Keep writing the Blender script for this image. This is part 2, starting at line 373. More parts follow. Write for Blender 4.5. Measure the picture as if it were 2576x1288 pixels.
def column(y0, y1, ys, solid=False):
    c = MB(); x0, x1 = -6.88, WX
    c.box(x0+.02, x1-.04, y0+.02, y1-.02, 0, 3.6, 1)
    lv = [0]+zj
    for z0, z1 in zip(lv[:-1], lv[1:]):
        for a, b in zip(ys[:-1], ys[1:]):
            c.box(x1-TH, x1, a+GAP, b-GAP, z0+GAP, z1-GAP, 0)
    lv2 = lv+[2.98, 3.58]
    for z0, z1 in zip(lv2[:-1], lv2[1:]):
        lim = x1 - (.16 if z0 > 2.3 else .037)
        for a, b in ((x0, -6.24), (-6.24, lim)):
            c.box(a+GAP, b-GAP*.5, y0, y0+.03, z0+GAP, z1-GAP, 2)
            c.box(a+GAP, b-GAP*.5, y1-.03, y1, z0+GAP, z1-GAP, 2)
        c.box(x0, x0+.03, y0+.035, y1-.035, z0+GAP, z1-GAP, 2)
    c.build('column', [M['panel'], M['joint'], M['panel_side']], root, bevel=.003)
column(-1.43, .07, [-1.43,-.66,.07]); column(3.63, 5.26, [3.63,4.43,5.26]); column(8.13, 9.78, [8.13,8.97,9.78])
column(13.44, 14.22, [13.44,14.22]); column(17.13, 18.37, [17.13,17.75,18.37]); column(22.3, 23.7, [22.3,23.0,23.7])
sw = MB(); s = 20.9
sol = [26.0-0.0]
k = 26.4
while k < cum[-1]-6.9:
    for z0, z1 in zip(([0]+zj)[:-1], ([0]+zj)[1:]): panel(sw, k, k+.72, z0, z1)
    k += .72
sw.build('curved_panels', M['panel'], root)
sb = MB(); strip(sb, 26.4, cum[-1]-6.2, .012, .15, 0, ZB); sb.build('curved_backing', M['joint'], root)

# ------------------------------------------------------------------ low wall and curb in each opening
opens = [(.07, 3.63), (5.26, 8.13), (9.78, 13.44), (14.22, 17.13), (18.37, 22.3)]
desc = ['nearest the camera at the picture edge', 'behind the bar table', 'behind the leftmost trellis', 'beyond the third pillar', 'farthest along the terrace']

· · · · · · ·

--- Goal ---
Only the lines from the top of the data through the line that contains "sb = MB(); strip(sb, 26.4, cum[-1]-6.2, .012, .15, 0, ZB);" should be quoted, exactly as they stand.

--- Reply ---
Keep writing the Blender script for this image. This is part 2, starting at line 373. More parts follow. Write for Blender 4.5. Measure the picture as if it were 2576x1288 pixels.
def column(y0, y1, ys, solid=False):
    c = MB(); x0, x1 = -6.88, WX
    c.box(x0+.02, x1-.04, y0+.02, y1-.02, 0, 3.6, 1)
    lv = [0]+zj
    for z0, z1 in zip(lv[:-1], lv[1:]):
        for a, b in zip(ys[:-1], ys[1:]):
            c.box(x1-TH, x1, a+GAP, b-GAP, z0+GAP, z1-GAP, 0)
    lv2 = lv+[2.98, 3.58]
    for z0, z1 in zip(lv2[:-1], lv2[1:]):
        lim = x1 - (.16 if z0 > 2.3 else .037)
        for a, b in ((x0, -6.24), (-6.24, lim)):
            c.box(a+GAP, b-GAP*.5, y0, y0+.03, z0+GAP, z1-GAP, 2)
            c.box(a+GAP, b-GAP*.5, y1-.03, y1, z0+GAP, z1-GAP, 2)
        c.box(x0, x0+.03, y0+.035, y1-.035, z0+GAP, z1-GAP, 2)
    c.build('column', [M['panel'], M['joint'], M['panel_side']], root, bevel=.003)
column(-1.43, .07, [-1.43,-.66,.07]); column(3.63, 5.26, [3.63,4.43,5.26]); column(8.13, 9.78, [8.13,8.97,9.78])
column(13.44, 14.22, [13.44,14.22]); column(17.13, 18.37, [17.13,17.75,18.37]); column(22.3, 23.7, [22.3,23.0,23.7])
sw = MB(); s = 20.9
sol = [26.0-0.0]
k = 26.4
while k < cum[-1]-6.9:
    for z0, z1 in zip(([0]+zj)[:-1], ([0]+zj)[1:]): panel(sw, k, k+.72, z0, z1)
    k += .72
sw.build('curved_panels', M['panel'], root)
sb = MB(); strip(sb, 26.4, cum[-1]-6.2, .012, .15, 0, ZB); sb.build('curved_backing', M['joint'], root)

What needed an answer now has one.